Le premier Léautaud était anarchiste et libéral. Nous
avons vu apparaitre ensuite avec stupeur un doctrinaire
de l'ordre et de l'autorité. Nous avons vu apparaitre
aussi un homme fort enclin à se donner en spectacle. On
m'objectera qu'il est difficile de fermer sa porte aux
journalistes et aux photographes. Quand on est Léautaud,
quand on est celui qui recevait ses visiteurs du
Mercure à quatre pattes, cela doit pouvoir tout de
même se faire.
Je ne voudrais pas être ingrat envers sa mémoire, je lui
dois de trop bons moments de conversation et de lecture.
Et puis, il a le mérite de ne ressembler à personne.

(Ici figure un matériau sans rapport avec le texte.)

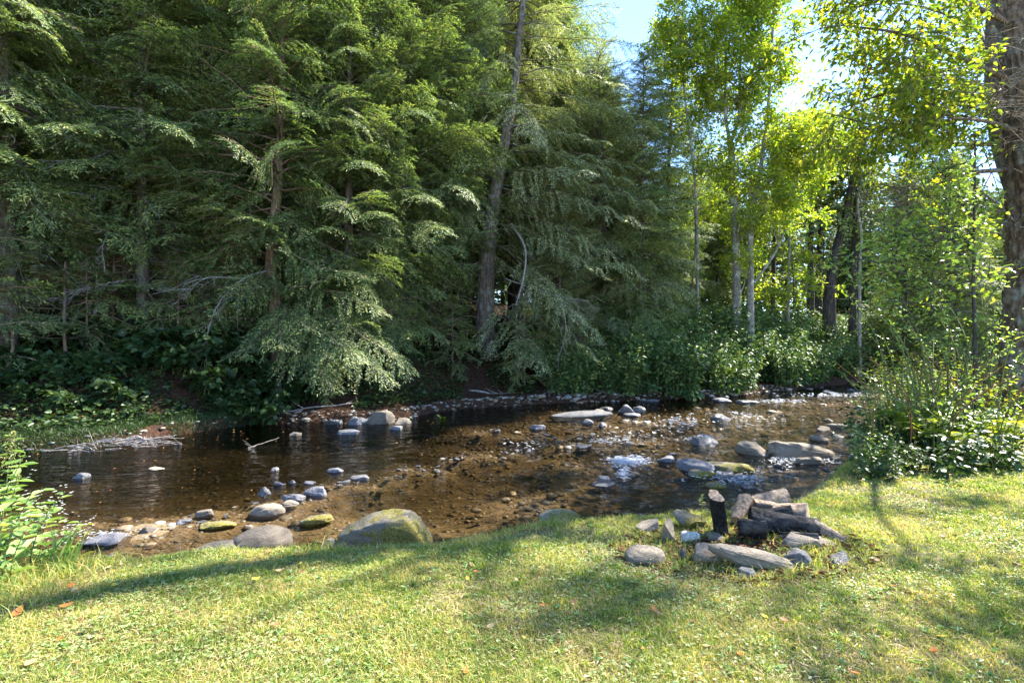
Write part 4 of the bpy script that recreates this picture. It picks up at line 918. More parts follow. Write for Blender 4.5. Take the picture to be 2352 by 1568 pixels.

Il
a été le dernier représentant d'une époque où les
figures pittoresques ne manquaient pas. Homme de théâtre
et homme de lettres, il tenait admirablement son rôle.
Mais cela ne rend pas compte de tout ce qu'il avait en
lui de secret, de mal défini, d'incohérence, de
contradictoire. Qui sait ? Il a peut-être été très
malheureux. On l'a vu pleurer en parlant de sa mère.
Pour ces quelques larmes, qu'il soit pardonné beaucoup
d'incongruités et de méchancetés ! Et
qu'il survive comme le bon mémorialiste d'un demi-siècle
de littérature ! La patience qu'il a eue chaque soir de
mettre sur le papier le compte rendu de sa journée ne
mérite pas l'immortalité, mais elle la lui assurera.